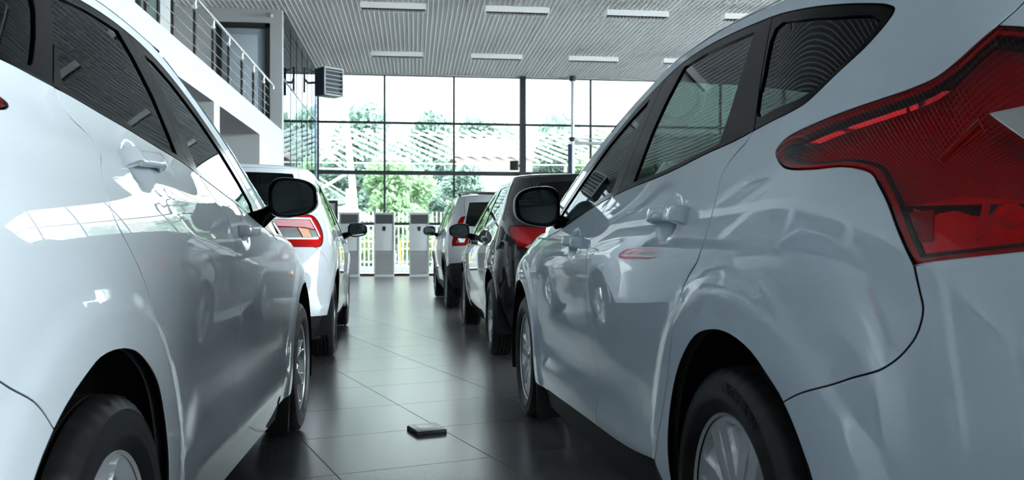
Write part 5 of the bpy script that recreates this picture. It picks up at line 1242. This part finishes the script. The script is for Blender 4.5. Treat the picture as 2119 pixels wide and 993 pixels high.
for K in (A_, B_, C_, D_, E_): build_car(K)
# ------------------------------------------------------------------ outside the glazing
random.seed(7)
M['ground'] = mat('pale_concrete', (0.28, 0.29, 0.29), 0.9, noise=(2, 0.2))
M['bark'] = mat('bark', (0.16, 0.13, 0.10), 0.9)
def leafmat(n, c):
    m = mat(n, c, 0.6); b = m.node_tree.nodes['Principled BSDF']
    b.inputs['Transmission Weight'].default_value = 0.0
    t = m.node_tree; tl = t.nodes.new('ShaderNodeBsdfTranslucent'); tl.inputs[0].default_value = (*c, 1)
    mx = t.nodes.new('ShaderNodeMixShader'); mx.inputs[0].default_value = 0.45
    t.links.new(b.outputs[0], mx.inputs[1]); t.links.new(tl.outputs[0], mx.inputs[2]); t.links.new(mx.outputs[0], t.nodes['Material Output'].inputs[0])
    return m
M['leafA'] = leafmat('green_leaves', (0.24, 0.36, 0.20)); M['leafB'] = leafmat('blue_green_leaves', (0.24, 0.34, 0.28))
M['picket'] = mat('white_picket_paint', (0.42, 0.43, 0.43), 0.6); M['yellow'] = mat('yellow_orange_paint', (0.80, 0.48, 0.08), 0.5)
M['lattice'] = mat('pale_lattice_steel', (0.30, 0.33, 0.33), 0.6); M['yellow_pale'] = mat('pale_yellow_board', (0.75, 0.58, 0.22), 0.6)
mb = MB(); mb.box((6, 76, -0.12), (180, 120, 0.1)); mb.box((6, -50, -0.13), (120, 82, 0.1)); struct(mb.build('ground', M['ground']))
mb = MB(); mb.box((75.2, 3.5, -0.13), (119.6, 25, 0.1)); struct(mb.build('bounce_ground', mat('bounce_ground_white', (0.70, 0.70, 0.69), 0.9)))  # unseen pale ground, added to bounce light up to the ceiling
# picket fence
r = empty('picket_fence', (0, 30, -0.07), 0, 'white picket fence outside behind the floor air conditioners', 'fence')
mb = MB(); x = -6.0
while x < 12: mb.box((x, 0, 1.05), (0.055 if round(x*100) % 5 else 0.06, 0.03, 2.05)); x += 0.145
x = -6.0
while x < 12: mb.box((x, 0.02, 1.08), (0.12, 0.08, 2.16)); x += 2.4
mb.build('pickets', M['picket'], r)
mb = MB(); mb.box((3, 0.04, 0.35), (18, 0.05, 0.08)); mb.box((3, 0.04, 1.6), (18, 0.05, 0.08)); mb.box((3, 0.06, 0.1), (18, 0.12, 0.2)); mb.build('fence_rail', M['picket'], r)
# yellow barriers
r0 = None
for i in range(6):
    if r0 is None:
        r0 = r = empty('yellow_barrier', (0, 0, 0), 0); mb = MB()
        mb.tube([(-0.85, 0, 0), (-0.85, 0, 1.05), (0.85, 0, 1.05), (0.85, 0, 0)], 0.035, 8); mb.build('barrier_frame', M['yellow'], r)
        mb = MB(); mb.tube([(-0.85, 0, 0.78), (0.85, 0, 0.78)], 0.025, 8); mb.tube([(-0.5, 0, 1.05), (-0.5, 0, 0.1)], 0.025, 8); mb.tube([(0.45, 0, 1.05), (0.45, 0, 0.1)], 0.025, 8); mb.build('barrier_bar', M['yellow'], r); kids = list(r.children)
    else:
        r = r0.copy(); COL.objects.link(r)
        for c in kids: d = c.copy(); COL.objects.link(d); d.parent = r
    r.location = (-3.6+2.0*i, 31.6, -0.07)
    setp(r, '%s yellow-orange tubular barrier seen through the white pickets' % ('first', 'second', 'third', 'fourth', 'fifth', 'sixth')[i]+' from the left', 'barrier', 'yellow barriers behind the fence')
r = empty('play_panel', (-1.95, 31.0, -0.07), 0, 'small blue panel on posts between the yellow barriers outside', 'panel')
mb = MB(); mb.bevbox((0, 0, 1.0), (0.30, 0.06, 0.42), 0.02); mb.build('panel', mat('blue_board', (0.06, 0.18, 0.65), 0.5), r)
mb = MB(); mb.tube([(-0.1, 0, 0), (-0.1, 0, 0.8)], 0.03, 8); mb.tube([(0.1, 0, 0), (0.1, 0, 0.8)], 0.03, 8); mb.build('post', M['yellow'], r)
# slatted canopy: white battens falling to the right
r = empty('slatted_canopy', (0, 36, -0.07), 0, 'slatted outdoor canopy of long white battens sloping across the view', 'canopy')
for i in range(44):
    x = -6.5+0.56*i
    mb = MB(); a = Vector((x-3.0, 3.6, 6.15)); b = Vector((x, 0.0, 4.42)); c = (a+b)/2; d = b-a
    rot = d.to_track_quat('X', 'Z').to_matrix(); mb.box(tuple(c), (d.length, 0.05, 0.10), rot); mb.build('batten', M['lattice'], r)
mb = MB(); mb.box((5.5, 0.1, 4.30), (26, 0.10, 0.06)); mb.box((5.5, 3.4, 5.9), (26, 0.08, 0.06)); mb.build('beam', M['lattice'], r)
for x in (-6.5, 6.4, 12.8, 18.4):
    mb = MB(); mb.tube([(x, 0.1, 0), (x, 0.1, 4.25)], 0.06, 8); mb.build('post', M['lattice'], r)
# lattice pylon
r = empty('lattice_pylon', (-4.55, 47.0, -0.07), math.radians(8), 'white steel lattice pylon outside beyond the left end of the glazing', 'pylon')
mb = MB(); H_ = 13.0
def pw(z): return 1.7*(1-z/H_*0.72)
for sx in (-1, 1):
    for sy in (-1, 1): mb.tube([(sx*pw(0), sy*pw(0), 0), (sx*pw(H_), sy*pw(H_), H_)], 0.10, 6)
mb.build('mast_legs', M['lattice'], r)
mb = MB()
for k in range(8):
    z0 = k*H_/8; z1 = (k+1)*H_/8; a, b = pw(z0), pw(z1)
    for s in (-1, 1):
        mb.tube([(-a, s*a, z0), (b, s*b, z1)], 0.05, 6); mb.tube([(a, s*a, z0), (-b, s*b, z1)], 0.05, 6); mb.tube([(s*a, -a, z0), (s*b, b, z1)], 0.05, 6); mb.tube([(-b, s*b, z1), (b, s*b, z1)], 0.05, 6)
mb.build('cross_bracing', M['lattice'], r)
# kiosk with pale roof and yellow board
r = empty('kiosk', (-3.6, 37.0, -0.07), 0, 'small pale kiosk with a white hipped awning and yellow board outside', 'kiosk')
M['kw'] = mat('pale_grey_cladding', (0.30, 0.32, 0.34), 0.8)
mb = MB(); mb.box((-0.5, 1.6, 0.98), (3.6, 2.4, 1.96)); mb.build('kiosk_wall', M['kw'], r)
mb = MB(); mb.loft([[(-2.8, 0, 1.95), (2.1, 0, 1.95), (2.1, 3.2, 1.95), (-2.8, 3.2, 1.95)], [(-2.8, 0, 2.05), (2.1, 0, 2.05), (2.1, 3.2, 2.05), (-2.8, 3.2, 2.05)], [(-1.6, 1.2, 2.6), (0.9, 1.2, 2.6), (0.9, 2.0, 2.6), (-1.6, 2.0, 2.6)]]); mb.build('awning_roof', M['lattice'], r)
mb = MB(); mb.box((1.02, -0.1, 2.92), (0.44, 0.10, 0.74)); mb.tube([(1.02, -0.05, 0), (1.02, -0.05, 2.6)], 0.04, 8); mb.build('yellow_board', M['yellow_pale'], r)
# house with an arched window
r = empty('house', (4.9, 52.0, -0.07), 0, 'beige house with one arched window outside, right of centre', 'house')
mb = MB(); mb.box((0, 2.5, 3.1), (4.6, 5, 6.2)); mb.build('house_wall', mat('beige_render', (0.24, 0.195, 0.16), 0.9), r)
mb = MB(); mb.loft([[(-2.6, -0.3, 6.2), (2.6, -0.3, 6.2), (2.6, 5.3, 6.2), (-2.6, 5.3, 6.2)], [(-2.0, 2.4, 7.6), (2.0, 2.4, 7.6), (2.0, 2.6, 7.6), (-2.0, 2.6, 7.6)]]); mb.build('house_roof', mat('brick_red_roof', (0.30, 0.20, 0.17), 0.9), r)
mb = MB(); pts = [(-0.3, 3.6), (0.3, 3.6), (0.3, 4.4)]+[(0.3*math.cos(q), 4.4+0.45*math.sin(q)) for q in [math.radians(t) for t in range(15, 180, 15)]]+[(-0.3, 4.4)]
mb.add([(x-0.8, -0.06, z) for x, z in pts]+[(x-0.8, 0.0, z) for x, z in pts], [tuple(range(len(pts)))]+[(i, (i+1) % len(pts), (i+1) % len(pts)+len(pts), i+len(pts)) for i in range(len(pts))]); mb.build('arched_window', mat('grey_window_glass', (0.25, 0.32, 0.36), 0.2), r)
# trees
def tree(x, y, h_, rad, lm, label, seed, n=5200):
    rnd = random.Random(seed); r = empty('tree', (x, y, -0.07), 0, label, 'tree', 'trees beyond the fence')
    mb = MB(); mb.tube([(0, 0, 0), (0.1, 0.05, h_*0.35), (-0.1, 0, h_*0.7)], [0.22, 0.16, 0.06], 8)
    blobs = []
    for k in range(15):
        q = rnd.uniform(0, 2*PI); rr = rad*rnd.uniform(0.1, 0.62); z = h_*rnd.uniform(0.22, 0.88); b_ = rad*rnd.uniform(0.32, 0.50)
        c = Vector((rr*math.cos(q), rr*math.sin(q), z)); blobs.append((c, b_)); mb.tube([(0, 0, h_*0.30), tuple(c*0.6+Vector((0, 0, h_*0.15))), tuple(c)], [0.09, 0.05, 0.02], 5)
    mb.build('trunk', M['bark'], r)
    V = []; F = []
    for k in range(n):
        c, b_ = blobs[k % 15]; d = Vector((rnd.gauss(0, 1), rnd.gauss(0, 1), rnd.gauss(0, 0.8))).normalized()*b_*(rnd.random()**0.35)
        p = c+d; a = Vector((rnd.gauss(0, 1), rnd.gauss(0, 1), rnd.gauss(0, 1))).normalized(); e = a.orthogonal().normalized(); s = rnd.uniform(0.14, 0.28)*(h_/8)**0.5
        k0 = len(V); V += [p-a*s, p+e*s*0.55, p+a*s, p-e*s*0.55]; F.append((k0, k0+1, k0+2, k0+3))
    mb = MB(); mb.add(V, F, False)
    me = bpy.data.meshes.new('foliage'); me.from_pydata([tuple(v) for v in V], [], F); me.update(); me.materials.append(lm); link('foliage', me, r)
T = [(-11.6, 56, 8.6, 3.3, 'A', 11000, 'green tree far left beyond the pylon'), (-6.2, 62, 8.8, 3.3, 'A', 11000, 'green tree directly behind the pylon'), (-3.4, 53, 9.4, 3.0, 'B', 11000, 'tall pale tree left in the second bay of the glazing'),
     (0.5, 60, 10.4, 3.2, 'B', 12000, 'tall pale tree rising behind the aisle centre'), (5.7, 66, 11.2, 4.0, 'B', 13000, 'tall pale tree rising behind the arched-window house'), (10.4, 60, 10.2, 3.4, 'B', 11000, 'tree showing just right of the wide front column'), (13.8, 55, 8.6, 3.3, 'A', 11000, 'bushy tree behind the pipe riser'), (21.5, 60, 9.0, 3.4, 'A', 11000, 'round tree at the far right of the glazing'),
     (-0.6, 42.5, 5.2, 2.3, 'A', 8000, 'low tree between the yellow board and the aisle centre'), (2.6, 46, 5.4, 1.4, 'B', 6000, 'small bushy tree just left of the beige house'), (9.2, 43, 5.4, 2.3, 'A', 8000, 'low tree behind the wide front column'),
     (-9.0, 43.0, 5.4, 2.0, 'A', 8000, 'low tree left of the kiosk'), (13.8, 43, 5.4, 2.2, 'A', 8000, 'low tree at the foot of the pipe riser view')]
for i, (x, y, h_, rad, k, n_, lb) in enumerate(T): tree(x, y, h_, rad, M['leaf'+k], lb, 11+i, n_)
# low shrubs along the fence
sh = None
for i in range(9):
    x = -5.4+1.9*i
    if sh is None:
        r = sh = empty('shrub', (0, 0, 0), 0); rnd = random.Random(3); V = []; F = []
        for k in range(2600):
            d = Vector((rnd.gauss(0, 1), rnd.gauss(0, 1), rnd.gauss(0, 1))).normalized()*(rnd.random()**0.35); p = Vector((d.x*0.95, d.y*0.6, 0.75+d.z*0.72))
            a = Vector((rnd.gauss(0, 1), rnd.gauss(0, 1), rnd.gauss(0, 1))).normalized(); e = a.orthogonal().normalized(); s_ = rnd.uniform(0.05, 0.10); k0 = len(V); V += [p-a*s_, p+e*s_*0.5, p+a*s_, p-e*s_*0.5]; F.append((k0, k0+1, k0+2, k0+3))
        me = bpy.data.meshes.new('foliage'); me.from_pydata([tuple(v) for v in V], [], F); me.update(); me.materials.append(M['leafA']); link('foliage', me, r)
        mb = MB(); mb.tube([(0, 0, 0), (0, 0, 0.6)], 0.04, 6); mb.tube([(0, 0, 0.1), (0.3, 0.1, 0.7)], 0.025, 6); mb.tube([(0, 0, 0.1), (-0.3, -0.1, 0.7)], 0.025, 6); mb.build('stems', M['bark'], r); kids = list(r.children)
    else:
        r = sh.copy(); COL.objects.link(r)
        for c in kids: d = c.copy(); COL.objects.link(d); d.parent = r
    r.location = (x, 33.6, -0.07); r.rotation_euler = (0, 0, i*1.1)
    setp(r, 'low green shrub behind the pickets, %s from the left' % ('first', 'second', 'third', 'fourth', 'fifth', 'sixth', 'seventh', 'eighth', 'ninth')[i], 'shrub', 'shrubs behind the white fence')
...
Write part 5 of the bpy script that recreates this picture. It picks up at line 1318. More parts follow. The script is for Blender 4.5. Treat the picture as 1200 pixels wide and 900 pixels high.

What is being asked
Go through the material above and count the lines that include "Write". Give the number alone.

Final result
2